Understanding Attenuation Coefficient of X-rays: Gas, Liquid, or Solid State?

[Simon43254]

During my A level physics class we were discussing the attenuation coefficient of x-rays and a question arose that I can't find an answer to anywhere. If someone could help answer what effect physical state (ie gas/liquid/solid ect) has on the attenuation coefficient of x-rays it would be much appreciated? The only simplistic answer that arose was that perhaps because of the spacing difference between the molecules/atoms in other states this may cause "lesser" physical states to have lower attenuation coefficients. But then argueable to a certain extent this can be resolved by lowering the temperature, raising the pressure and keeping the volume constant to allow different states in the same area to exist.

Any thoughts?

 

[mikeph]

I don't know the exact details of the radiation-matter interaction of x-rays so this is probably not accurate.
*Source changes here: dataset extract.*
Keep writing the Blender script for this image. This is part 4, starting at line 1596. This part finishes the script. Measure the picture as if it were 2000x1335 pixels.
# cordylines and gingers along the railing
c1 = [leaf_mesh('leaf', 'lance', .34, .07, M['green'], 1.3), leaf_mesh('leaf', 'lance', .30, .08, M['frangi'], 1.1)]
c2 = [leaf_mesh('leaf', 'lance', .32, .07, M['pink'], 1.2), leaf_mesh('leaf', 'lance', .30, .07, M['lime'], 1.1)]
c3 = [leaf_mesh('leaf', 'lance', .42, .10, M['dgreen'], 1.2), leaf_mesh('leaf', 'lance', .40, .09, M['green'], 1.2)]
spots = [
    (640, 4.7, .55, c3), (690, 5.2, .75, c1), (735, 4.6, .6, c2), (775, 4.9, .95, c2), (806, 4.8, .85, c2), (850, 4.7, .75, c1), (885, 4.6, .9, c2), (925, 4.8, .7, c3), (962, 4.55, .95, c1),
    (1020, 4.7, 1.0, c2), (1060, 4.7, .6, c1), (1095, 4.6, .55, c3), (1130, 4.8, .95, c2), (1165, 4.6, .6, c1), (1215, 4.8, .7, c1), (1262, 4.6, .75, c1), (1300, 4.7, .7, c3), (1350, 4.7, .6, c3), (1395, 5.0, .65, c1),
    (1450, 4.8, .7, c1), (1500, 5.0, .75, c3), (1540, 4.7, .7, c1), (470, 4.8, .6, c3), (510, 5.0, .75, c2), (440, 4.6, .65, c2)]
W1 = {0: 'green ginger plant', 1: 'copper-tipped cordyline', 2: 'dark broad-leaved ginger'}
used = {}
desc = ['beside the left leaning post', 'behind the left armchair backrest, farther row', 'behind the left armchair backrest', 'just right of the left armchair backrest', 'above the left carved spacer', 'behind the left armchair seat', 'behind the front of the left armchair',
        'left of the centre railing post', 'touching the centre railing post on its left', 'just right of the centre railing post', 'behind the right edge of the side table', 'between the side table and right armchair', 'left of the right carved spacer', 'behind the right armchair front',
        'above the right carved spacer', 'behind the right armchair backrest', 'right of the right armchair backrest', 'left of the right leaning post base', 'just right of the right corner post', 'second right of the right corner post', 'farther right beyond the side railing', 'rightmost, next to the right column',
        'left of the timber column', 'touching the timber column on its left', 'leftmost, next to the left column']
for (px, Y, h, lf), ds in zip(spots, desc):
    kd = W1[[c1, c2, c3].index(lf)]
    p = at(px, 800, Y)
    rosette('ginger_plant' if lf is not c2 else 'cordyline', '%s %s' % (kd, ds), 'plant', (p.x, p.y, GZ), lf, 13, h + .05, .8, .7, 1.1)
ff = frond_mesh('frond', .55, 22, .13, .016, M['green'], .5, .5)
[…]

But I would think there are two main considerations. Simplest is the absorber concentration, which should appear as a direct factor in the attenuation coefficient. Much more complex is the effect of chemical bonds on the electronic energy levels in the absorber, a mechanism which (I imagine) will strongly affect absorption and is dependant on the type of bonding and hence state of matter of the absorber.

 

[Simon43254]

And since chemical bonding between different states varies with the particular substance a general trend can't be assessed. Or so I assume as I lack the relevant chemical knowledge. The only other thing that springs to mind is that, if the concentration is the same for say both solid and liquid, does the structure of the matter have an effect? eg, in certain substances a solid will have a set lattice with a particular. perhaps crystalline, orientation and in it's liquidus state, it will have a seemingly random structure with no common orientation.

 

[Studiot]

The size of crystal lattices are of the same order as the wavelengths of Xrays so this form of electromagentic radiation intracts strongly with solid materials.
I think Xray diffraction is still on the A level syllabus?

 

[Simon43254]

Yea defiantly, I discussed this with my physics teacher between posts as I had a lesson in between posts, I forgot to mention that I wasn't restricting my question to just x-rays as my last post was more general, due to the fact that I began discussing a scenario of a lead rod which was heated at one end. Meaning that one end for example would have a martensitic structure whilst the other end had a structure say formed of Austenite. Resulting in the discussion of what kinda of structures in say solely solids would have what effects on the coefficient. And obviously, the effect of the orientation of a structure. Since going back to the original question, liquids lack such defined structures.

 

[Rajini]

Density of the material used to shield X-rays plays an important role in shielding.

 

[Simon43254]

raising the pressure and keeping the volume constant to allow different states in the same area to exist.

In this scenario providing the mass stays constant, the density is the same. That was the point of eliminating that factor to ask the question I wanted.

 

[Studiot]

Martensite and Austenite are alloys of iron and carbon eg in steel.

I'm very glad to hear you are discussing things with your teacher.

Way to go.

PS Try to frame a clear question as your subsequent posts have got me muddled.

 

[Simon43254]

Yea, sorry. That's the problem when I discussed the same problem with two different sets of people. And yes, you're right about iron and carbon. Unfortunately I have a bad habit of saying half of what I mean or think, which on an online MB, that leaves everyone guessing and scratching there heads at what I mean. In future, I will bare in mind my messiness.

 

[mikeph]

I don't know if orientation affects x-ray absorption because it is electronic- maybe you are even wondering into quantum mechanics here with uncertainties in where the electrons are (very complex and generally unsolvable for large molecules). For a solid in a lattice this might be true, but I agree with you in a liquid and gas these will not lead to any macroscopic dependency on orientation.

All I can say is it sounds very complicated, and if you adjust thermodynamic parameters to somehow ensure absorber concentration is uniform across all three states, you are still left with a very hard problem I think!

 

[Simon43254]

Most certainly agree with you there. Think I may keep this somewhere and revisit it when I get to university and then see if I can have another go when my knowledge and mathematical/physics skills are that bit higher.